#### PROBLEM TO SOLVE
From the listing below, pull out every line where the string "sprays" appears.

#### SOURCE DATA
[Begin]

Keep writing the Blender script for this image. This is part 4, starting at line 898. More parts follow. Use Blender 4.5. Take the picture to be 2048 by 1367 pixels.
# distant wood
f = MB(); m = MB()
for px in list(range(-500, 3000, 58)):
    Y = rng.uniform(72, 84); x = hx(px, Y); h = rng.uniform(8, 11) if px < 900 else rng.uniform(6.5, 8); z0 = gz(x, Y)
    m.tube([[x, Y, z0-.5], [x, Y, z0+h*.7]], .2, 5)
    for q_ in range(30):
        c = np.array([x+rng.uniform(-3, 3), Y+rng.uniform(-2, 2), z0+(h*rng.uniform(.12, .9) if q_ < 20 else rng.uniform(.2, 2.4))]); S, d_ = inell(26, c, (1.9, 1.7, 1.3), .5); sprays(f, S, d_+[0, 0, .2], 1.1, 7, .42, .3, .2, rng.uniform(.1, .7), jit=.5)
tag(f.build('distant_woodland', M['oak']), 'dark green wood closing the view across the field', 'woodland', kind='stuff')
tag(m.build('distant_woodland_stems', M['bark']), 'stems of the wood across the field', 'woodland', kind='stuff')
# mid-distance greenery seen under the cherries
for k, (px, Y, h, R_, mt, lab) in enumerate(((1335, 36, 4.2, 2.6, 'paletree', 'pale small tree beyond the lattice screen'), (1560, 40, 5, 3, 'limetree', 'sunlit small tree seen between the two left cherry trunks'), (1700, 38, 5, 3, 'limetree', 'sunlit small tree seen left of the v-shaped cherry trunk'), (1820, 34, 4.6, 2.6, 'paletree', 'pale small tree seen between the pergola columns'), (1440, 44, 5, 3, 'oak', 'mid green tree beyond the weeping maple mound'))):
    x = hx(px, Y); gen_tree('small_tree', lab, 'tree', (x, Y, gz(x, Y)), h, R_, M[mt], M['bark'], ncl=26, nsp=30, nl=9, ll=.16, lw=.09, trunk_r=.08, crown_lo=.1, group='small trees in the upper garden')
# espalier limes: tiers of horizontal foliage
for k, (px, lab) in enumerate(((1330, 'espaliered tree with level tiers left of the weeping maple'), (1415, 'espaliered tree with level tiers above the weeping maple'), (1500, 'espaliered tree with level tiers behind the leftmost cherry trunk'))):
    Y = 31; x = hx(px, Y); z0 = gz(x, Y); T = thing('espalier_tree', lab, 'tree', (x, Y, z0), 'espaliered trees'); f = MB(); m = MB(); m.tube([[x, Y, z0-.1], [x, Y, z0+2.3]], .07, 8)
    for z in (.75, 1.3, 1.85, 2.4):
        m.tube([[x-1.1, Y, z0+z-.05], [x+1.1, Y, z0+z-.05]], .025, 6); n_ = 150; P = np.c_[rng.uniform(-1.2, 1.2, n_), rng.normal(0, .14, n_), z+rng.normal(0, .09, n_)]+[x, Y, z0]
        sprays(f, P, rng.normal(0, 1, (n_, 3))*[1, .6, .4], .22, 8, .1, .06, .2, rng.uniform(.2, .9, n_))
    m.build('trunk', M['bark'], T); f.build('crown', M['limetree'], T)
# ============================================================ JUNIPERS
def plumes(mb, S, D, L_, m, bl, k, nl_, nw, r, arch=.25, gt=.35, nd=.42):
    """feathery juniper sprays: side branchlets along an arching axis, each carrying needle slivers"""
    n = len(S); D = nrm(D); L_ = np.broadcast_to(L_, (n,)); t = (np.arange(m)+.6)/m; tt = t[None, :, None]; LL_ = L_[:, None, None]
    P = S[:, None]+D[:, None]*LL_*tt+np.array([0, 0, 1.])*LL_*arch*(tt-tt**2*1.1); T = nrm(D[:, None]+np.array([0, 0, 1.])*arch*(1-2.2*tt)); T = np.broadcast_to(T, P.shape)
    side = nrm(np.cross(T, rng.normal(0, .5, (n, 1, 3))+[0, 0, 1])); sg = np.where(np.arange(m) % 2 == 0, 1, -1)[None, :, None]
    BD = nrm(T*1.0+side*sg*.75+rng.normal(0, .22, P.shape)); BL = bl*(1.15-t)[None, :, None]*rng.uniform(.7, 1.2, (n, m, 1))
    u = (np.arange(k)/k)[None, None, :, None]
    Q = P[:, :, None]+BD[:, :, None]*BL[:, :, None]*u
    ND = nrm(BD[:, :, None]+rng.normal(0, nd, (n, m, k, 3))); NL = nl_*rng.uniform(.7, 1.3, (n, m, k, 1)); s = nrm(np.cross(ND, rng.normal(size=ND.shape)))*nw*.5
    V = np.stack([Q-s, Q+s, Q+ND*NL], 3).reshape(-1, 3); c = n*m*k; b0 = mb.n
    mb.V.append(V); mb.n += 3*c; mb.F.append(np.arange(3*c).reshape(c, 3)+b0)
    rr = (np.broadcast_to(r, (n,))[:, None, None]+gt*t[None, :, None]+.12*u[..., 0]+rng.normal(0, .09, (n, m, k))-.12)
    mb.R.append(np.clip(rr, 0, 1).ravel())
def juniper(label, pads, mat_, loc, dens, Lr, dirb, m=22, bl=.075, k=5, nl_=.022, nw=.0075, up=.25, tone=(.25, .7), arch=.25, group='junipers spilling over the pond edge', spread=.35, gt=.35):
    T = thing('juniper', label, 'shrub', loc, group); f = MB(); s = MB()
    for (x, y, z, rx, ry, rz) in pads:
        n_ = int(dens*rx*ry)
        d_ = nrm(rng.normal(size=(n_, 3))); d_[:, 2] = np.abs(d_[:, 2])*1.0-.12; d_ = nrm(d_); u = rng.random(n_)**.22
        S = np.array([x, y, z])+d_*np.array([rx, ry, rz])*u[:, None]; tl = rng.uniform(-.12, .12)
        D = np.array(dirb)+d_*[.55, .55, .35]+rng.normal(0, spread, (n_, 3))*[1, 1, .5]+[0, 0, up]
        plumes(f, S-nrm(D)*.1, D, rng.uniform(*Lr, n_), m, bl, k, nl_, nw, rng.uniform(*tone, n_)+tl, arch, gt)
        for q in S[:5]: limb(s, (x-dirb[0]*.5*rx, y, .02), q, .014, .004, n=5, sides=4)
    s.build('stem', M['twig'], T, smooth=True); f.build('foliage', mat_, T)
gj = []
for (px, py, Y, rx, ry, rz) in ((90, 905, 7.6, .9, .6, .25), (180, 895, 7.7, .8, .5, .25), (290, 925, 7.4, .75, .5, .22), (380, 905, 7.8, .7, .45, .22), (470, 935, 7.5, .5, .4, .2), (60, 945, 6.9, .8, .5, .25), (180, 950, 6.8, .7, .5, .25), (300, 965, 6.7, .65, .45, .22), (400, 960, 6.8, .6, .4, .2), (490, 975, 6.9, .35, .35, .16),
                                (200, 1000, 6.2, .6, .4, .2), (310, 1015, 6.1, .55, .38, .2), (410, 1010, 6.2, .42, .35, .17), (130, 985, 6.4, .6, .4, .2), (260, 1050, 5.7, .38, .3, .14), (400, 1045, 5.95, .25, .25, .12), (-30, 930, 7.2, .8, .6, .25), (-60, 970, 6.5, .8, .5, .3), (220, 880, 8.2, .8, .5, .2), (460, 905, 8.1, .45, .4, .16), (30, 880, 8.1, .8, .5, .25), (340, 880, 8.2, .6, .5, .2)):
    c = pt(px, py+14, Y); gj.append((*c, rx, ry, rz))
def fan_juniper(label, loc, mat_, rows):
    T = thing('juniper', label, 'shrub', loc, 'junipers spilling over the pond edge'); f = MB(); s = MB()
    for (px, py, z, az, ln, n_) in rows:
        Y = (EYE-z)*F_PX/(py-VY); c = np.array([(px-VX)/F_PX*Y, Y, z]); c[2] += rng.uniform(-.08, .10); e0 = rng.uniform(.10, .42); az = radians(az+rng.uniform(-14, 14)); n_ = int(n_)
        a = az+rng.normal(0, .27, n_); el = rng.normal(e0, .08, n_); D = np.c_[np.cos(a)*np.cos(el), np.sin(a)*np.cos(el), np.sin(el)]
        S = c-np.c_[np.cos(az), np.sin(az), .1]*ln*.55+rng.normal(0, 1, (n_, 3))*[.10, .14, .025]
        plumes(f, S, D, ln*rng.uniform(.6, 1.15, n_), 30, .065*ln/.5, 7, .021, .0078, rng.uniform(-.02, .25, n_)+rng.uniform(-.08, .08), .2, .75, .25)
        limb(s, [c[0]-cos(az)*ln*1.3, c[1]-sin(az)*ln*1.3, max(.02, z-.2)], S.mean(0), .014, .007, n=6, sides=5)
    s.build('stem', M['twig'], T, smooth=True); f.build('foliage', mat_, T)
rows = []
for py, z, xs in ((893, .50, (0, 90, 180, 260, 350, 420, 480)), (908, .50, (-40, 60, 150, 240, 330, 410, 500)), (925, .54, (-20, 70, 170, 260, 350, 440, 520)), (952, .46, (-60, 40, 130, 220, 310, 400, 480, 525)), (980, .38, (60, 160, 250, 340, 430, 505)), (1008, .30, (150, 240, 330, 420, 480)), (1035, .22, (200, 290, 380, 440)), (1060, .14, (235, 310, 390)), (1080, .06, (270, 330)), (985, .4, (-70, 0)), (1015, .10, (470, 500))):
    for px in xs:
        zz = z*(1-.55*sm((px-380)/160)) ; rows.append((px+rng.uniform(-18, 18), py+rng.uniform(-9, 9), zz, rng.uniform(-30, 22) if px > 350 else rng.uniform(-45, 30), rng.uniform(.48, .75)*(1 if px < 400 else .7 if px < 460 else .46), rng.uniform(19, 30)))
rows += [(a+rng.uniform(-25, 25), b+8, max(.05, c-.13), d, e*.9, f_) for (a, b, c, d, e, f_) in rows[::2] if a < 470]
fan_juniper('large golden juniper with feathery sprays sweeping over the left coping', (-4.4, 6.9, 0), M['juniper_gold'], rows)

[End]

#### SOLUTION TO THE PROBLEM
        c = np.array([x+rng.uniform(-3, 3), Y+rng.uniform(-2, 2), z0+(h*rng.uniform(.12, .9) if q_ < 20 else rng.uniform(.2, 2.4))]); S, d_ = inell(26, c, (1.9, 1.7, 1.3), .5); sprays(f, S, d_+[0, 0, .2], 1.1, 7, .42, .3, .2, rng.uniform(.1, .7), jit=.5)
        sprays(f, P, rng.normal(0, 1, (n_, 3))*[1, .6, .4], .22, 8, .1, .06, .2, rng.uniform(.2, .9, n_))
    """feathery juniper sprays: side branchlets along an arching axis, each carrying needle slivers"""
fan_juniper('large golden juniper with feathery sprays sweeping over the left coping', (-4.4, 6.9, 0), M['juniper_gold'], rows)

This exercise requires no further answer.